Scratch: Large bed Cartesian, exchangeable heads, Linear slide Delta, Maker-Beam XL Micro Delta, 220x220CoreXY.

Quote
dlc60
Did you do this all in TinkerCAD? I use this all the time for fast projects, but never for something this elaborate!

Nice work.
DLC

yeah, I actually can work pretty fast in TinkerCAD, though the last couple of updates make it kind of sloggy on my aging laptop. I do have some better CAD software, but I kind of got most of it done with this, since I never really expected to do quite this much.

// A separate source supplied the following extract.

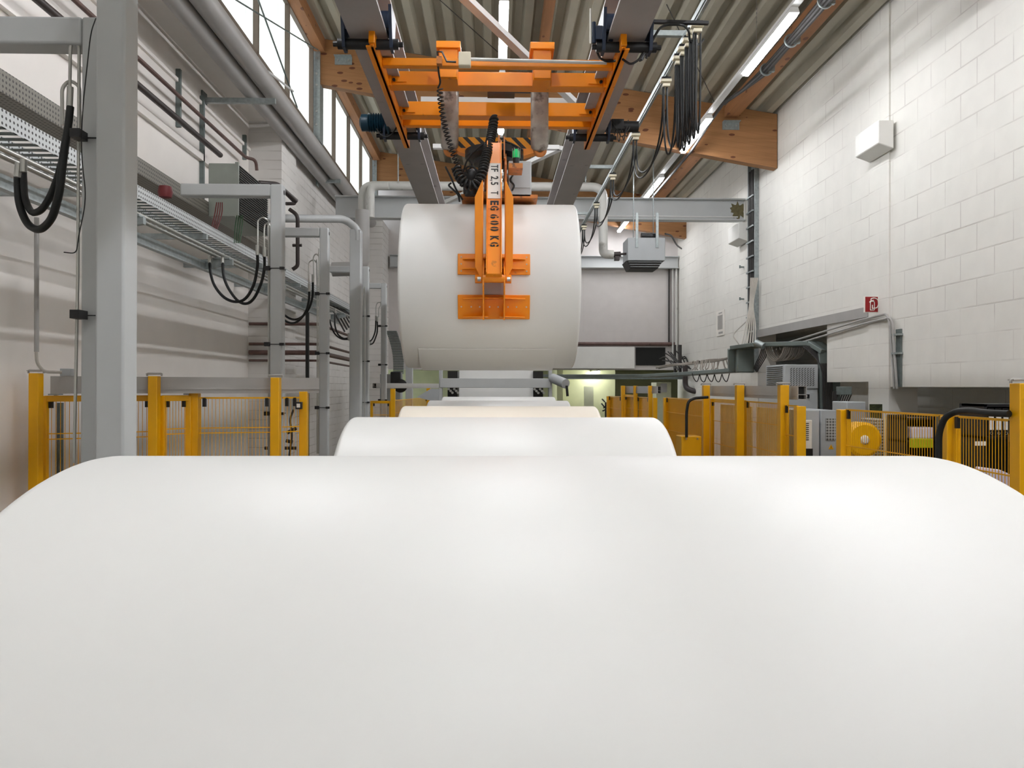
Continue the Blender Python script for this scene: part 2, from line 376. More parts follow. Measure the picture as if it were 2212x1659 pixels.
# ceiling: trapezoidal steel deck whose ribs run along the hall
cm = MB(); x = XU-.1; pit = .27; prof = []
while x < XW+.3:
    for dx, dz in ((0, 0), (.1, 0), (.135, .1), (.235, .1)): prof.append((x+dx, roofz(x+dx)+dz))
    x += pit
prof.append((x, roofz(x)))
n = len(prof); V = []; Fc = []
for yy in (YF, YB+.2):
    for p in prof: V.append((p[0], yy, p[1]))
    for p in prof: V.append((p[0], yy, roofz(p[0])+.16))
for i in range(n-1):
    Fc.append((i, i+1, 2*n+i+1, 2*n+i)); Fc.append((n+i, 3*n+i, 3*n+i+1, n+i+1))
cm.add(V, Fc); struct('ceiling', cm, M['deck'])
# right wall: upper slab of painted blocks with openings underneath
rw = MB()
rw.box(XW, XW+.3, YF, 8.55, 0.0, 4.6)
rw.box(XW-.02, XW+.3, 8.55, 9.02, FL, 4.6)
rw.box(XW, XW+.3, 9.02, 10.2, .06, 4.6); rw.box(XW+.02, XW+.3, 9.35, 10.2, FL, .06-.45)
rw.box(XW, XW+.3, 10.2, 12.9, .93, 4.6)
rw.box(XW, XW+.3, 12.9, YB, FL, 4.6)
rw.box(5.6, 5.9, YF, YB+6, FL, 1.2)
rw.box(XW+.3, 5.6, YF, YB, .93, 1.1)
struct('wall_right', rw, M['rwall'])
# back wall with the low passage under it
bw = MB()
bw.box(-3.6, XW+.3, YB, YB+.3, .39, 5.6)
struct('wall_back', bw, M['bwall'])
bl = MB(); bl.box(-3.6, 6, YB+5, YB+5.2, FL, .6); bl.box(-3.6, 6, YB+.3, YB+5, .45, .6)
bl.box(1.6, 1.75, YB+1.5, YB+5, FL, .45); bl.box(1.75, 3.2, YB+2.2, YB+2.3, FL, .45)
struct('wall_passage', bl, M['greencabin'])
struct('wall_front', MB().box(-4.2, 6, YF-.3, YF, FL, 5.6), M['white'])
# left wall: low wall, pier, brick part, soffit, upper wall
lw = MB()
lw.box(XL-.3, XL, YF, 11.1, FL, 3.7)
lw.box(XL-.3, XU, YF, YB, 3.7, 3.8)
lw.box(XU-.15, XU, YF, YB, 3.7, 3.78)
lw.box(XL-.3, XL+.08, 4.6, 4.95, FL, 3.7)
struct('wall_left', lw, M['lwall'])
lb = MB(); lb.box(XL-.3, -2.99, 11.1, 11.9, FL, 3.7); lb.box(XL-.3, -3.06, 11.9, YB, FL, 3.7); lb.box(-3.0, -2.5, 17.6, YB, FL, 3.7)
struct('wall_left_brick', lb, M['lbrick'])
struct('trim_1', MB().box(XL, XL+.03, YF, 11.1, 3.28, 3.32).box(XL, XL+.05, YF, 11.1, 2.62, 2.7), M['lwall'])
# corbels on the right wall
for i, (y0, y1, z0, z1) in enumerate(((8.42, 8.97, 2.58, 2.89), (13.3, 13.9, 2.47, 2.8))):
    c = MB(); c.prism([(XW-.03, z0), (XW-.03, z1), (XW-.2, z1), (XW-.2, z0+.06)], 'Y', y0, y1)
    struct('trim_%d' % (i+2), c, M['white'], .01)
struct('trim_4', MB().box(XW-.03, XW, 9.02, 12.9, .81, .93), M['pipe'])  # grey strip standing for the shade under the lintel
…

The original intent was that the Piezo sensor blocks, gantry and the leadscrew drive for the Y axis would be 3D printed, and TinkerCAD was just fine for that, the rest I was going to do on my tablesaw, for which I just needed some base measurements. Then I did up a base plate, and when I ran the idea past a friend who has a laser cutter and a bunch of 4.5mm acryllic, I ended up doing this kind of quickly.

Since all of the individual pieces were there in TinkerCAD, it wasn't too hard to take the various bits and place them in 3D relative to each other. I just had to squish/extrude the pieces that I did in 2D to the material 4.5mm thickness.

It wasn't the best of design software choices, I'll grant, but it was mostly done on my laptop which I don't have my "good" CAD software loaded on.